Environment – Nurturing nature

As the year end approaches many of us look back over the past 12 months and recall the events which characterised the year. It’s been another eventful one for Shakespear Regional Park. 

Weather-wise we had cyclone Gabrielle and the floods. Together they scoured the vegetation, stripping leaves from the trees, flooding the lower parts of the park and washing away part of the sand dunes at Te Haruhi Bay. There were some adverse impacts on the plants and animals, but most are now well on the road to recovery. 

Sadly, the late October storms once again caused erosion of the Te Haruhi dunes and several dotterel/tūturiwhatu nests were lost. But dunes are a very dynamic landform and it’s quite likely that new sand will be deposited, and the dunes will slowly rebuild. Dotterels are also resilient, and some new nests were underway only about a week after the losses.
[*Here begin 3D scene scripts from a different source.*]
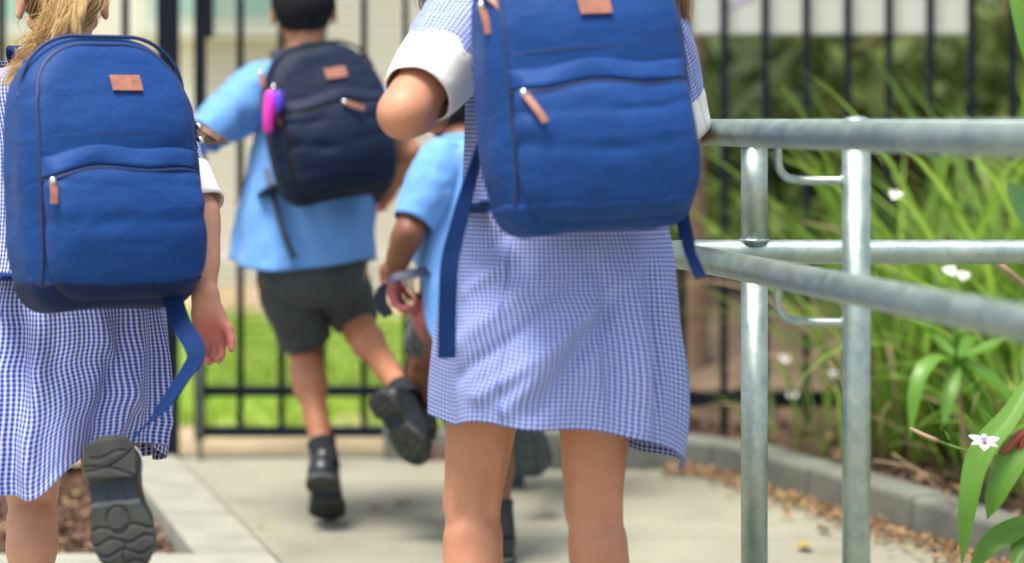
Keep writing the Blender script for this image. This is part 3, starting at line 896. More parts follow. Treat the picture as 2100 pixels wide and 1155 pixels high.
def bent_leaf(name, pts, width, m, parent, up=(0, -.3, 1), fold=.22, n=22, base=.5):
    """a broad leaf along pts; up: the side its face looks to"""
    c = spline(pts, n); t = np.linspace(0, 1, n)
    tg_ = np.gradient(c, axis=0); tg_ /= np.linalg.norm(tg_, axis=1)[:, None]
    up = np.asarray(up, float)
    s = np.cross(tg_, up); s /= np.linalg.norm(s, axis=1)[:, None]; nn_ = np.cross(s, tg_)
    w = width / 2 * np.clip((base + (1 - base) * smoothstep(0, .35, t)) * (1 - np.maximum(0, (t - .5) / .5) ** 2.0), .015, 1)
    w = w * (1 + .05 * np.sin(t * 17))
    V = []; UV = []
    for v in (-1, -.6, -.25, 0, .25, .6, 1):
        V.append(c + s * (w * v)[:, None] + nn_ * ((abs(v) ** 1.2) * w * fold)[:, None]); UV.append(np.stack([0 * t + (v + 1) / 2, t * len(pts) / 3], 1))
    V = np.stack(V, 1).reshape(-1, 3); UV = np.stack(UV, 1).reshape(-1, 2)
    i, j = np.meshgrid(np.arange(n - 1), np.arange(6), indexing='ij'); a = (i * 7 + j).ravel()
    return mesh_np(name, V, np.stack([a, a + 1, a + 8, a + 7], 1), m, parent, uv=UV)

# rosette plant standing behind the kerb
Y1 = 4.95
c0 = P(1962, 738, Y1)
rp = root('rosette_plant', (c0[0] + .05, Y1 + .05, .07), 'upright plant with a rosette of drooping lance leaves behind the kerb', 'plant', 'broad-leaved garden plants')
tube('stem', spline([(c0[0] + .05, Y1 + .05, .06), (c0[0] + .02, Y1 + .03, .25), c0 + (0, .01, -.01)], 12), np.linspace(.007, .005, 12), M['twig'], rp, 8)
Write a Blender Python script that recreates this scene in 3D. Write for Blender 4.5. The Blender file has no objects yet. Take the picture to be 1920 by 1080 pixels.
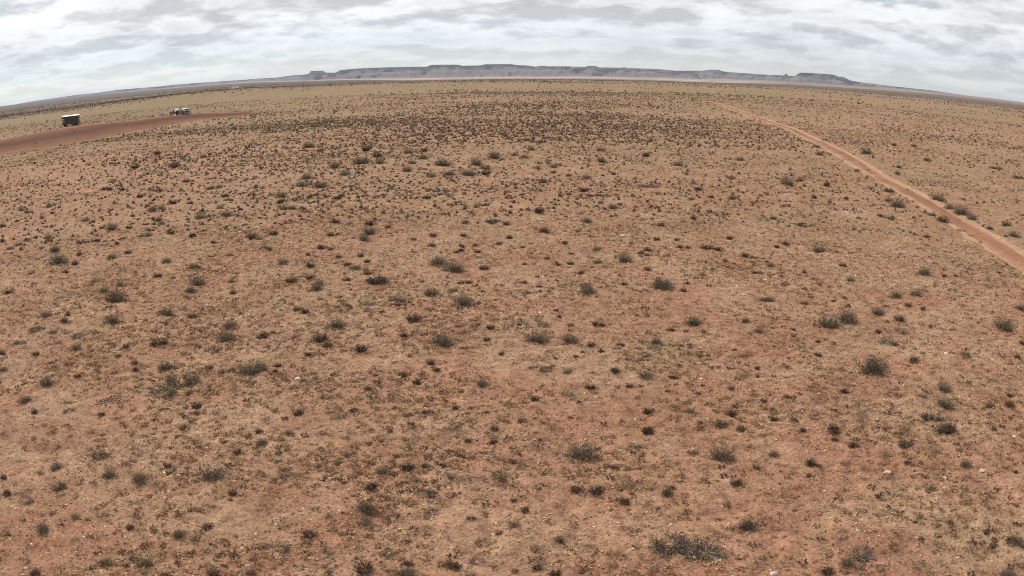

It appears that the stoats are no longer present inside the predator fence which should mean better survival and more offspring from our nesting birds. Saddleback/tīeke had been knocked back by the stoats, but they seem to be recovering quite well. Unfortunately for visitors, most of the current population is living in the defence land but, if you listen carefully, you can still hear their noisy chatter, especially in the gully running along the fence from the vehicle entrance gate down to Okoromai. 

Robins/toutouwai have had a good year and there have been more nesting pairs this season than previously recorded. The cryptic fernbirds/mātātā can also be heard widely around the park. Listen for their ‘chink-chink’ calls which sound like two stones being tapped together. A pair is nesting just inside the Waterfall Gully entrance.

The weather wasn’t kind during this year’s planting days, but many visitors still pitched in to struggle through the mud and get the trees into the ground. Thanks are due to the volunteers who work all year to get thousands of plants ready for the days. The planting programme is perhaps the most important element in restoring the park’s biodiversity. It takes decades to grow a new forest, but the effort is surely worth it.

Another major milestone has just been reached with the opening of the new workshops after six years in temporary accommodation (HM November 13).

Ngāti Manuhiri gifted us a name for the building, Hau Taiao, ‘the breath of the environment’. This reflects the role the building plays to sustain our ranger and volunteer team, to nurture the whenua/land and the taonga/treasures it supports, as well as the visitors we host.

That seems an appropriate thought to take with us into the coming year.